Relativity Bankruptcy Filing Reveals Bleak Financial Picture

Ryan Kavanaugh’s embattled studio reports nearly $560 million in assets and $1.179 billion in liabilities

Ryan Kavanaugh Relativity
Getty Images

Now that Ryan Kavanaugh’s Relativity Media has filed for bankruptcy after a troubled 11-year bid to become a Hollywood mini-major, court documents are providing a clearer picture of the company’s previously opaque financial situation.

According to a Thursday filing by Brian G. Kushner, Relativity’s newly named chief restructuring officer and a senior managing director of FTI Consulting, Relativity had “assets with a book value of approximately $559,973,000 and liabilities of $1,178,810,000 on a consolidated basis” for the year ending Dec. 31, 2014.

Though the company generated $501 million in revenues last year, another court filing indicated that Relativity’s outstanding debt exceeded $330 million when it matured on June 1, 2015 — bigger than has previously been reported.

Relativity reported $346.3 million in revenues from its feature films for 2014, and another $96.6 million from its leaner TV division. It’s worth noting that the TV unit — with a payroll of just 24 full- and part-time employees, less than 8 percent of the company’s total staff of 350 — generated nearly 20 percent of the company’s total revenues.

Other divisions generated only marginal revenues, including branding ($2.2 million), music ($1.5 million), fashion ($572,000) and digital ($242,000).

Those units are among the assets that are now up for sale, with The Blackstone Group overseeing the auction process. In its Chapter 11 filing, Relativity indicated that it hopes to complete the auction by early October 2015.

The bankruptcy does not affect joint ventures in which Relativity has a minority stake: the 20-agent sports management group, the for-profit Relativity Education venture at Hussian School of Art in Philadelphia and Relativity EuropaCorp Distribution, a film marketing and distribution entity.

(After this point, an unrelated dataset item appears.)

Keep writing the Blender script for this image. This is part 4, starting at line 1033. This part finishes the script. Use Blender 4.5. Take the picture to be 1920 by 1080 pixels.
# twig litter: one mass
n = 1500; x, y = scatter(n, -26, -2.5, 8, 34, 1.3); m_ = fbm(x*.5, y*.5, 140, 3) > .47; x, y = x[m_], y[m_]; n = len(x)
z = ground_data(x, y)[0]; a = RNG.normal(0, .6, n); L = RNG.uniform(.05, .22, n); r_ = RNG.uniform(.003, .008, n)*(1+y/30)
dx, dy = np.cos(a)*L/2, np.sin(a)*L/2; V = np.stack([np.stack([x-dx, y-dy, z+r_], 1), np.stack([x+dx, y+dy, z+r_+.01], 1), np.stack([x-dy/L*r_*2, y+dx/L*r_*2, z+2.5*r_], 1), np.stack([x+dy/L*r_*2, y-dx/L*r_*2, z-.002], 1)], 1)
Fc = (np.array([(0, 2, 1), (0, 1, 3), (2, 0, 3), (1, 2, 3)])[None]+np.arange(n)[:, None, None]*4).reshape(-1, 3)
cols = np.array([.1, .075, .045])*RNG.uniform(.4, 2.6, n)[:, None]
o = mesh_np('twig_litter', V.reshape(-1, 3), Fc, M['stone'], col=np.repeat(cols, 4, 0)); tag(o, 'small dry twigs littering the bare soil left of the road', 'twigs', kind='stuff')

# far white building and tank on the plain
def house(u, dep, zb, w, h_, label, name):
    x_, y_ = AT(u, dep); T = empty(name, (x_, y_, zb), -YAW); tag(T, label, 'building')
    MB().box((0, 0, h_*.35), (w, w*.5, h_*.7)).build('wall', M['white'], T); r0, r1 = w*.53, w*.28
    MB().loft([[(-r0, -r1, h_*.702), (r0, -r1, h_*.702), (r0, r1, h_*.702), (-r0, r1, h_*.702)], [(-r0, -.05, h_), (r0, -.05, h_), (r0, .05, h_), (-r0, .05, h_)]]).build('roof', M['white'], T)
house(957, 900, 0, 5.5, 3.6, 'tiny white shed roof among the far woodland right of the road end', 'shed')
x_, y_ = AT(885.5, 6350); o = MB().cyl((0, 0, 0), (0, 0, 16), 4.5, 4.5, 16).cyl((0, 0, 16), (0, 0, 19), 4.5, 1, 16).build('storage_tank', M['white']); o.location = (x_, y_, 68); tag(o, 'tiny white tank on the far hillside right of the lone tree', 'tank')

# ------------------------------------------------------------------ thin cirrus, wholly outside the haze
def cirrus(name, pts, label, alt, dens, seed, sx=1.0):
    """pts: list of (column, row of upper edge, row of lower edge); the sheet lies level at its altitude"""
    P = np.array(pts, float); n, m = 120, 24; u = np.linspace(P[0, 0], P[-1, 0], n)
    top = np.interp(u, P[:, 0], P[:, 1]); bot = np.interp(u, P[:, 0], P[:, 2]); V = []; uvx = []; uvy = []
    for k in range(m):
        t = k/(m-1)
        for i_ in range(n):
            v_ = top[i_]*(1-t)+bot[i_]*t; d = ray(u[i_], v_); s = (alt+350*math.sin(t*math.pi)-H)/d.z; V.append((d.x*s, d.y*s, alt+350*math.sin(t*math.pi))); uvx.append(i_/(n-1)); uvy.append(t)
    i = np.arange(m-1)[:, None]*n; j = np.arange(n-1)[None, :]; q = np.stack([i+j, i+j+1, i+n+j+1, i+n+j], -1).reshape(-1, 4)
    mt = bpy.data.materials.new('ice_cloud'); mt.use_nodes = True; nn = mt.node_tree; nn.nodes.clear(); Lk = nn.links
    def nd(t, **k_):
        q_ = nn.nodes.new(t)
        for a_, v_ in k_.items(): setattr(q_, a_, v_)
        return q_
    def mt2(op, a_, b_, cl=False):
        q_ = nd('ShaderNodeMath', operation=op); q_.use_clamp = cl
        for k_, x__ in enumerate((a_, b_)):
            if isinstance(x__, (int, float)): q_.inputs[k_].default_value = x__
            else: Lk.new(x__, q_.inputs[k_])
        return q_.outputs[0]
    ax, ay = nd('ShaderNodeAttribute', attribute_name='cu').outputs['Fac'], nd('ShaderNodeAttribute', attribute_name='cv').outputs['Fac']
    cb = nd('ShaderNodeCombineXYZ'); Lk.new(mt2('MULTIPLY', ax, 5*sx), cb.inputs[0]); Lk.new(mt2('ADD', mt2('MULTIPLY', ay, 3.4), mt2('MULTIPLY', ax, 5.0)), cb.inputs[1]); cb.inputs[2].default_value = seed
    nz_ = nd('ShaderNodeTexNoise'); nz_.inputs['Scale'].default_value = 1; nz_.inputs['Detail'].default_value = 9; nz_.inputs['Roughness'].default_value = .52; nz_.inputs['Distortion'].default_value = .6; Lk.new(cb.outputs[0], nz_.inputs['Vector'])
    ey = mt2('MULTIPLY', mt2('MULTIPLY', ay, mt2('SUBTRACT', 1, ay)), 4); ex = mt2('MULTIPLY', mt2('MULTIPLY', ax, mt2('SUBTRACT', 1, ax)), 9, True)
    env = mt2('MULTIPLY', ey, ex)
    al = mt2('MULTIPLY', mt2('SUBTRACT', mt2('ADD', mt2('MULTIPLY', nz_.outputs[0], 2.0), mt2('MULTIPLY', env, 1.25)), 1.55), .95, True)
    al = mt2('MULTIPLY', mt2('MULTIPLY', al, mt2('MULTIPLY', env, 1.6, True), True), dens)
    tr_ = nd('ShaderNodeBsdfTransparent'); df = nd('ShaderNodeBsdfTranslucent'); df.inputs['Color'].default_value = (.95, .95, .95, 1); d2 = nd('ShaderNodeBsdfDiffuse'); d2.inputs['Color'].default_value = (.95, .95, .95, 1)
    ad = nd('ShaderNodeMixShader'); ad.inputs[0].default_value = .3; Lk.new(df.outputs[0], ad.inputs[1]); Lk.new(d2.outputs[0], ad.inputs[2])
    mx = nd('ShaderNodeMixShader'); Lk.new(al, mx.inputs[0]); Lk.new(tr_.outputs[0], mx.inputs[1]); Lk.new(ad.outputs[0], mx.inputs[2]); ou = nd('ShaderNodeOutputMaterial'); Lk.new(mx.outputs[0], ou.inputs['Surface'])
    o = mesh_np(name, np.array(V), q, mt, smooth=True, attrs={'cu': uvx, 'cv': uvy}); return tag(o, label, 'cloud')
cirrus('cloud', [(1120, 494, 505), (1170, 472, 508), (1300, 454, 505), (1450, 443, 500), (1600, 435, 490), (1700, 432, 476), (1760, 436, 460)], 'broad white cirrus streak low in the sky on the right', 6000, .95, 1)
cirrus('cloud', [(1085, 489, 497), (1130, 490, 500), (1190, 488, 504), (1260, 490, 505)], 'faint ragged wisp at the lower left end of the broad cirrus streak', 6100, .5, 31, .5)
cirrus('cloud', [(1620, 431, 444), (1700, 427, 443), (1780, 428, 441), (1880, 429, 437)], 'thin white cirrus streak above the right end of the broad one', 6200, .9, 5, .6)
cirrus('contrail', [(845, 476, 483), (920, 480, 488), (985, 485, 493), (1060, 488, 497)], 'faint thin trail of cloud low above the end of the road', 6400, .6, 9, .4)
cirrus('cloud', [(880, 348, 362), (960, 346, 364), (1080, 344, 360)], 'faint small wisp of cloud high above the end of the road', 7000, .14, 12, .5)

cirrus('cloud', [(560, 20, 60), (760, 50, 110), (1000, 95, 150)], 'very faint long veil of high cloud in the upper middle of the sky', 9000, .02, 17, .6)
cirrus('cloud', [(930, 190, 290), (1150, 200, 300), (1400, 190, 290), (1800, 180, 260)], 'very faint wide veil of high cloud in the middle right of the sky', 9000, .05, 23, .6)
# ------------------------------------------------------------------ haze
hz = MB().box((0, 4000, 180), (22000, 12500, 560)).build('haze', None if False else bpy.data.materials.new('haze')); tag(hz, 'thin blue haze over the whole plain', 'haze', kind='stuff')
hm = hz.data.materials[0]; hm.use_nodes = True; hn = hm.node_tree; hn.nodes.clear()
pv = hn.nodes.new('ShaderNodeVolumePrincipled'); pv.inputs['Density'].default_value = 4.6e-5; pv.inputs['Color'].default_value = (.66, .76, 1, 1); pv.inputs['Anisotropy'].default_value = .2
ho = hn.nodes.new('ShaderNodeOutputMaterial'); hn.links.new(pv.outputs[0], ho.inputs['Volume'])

Revenues for those ventures were not disclosed in the documents.

The court documents also reported that the company reduced its workforce by 72 full-time employees and 22 part-time employees in what it called “non-core businesses and unprofitable business lines.”

That brings its headcount to around 275 employees — though court filings indicate that all but 80 of them (including one for payroll) work in Relativity’s minority-stake joint ventures that are not affected by the bankruptcy filing.

According to Ed Wolkowitz, an adjunct professor at Southwestern Law School and partner at bankruptcy firm Levene, Neale, Bender, Yoo & Brill LLP, a dramatic reduction in payroll decreases the day-to-day budget and shuffles severance claims by downsized employees from an immediate issue to a matter for the court.

“The benefit there is in costs,” Wolkowitz told TheWrap, “as they’re required to pay ongoing expenses.”

Pamela Chelin contributed to this report.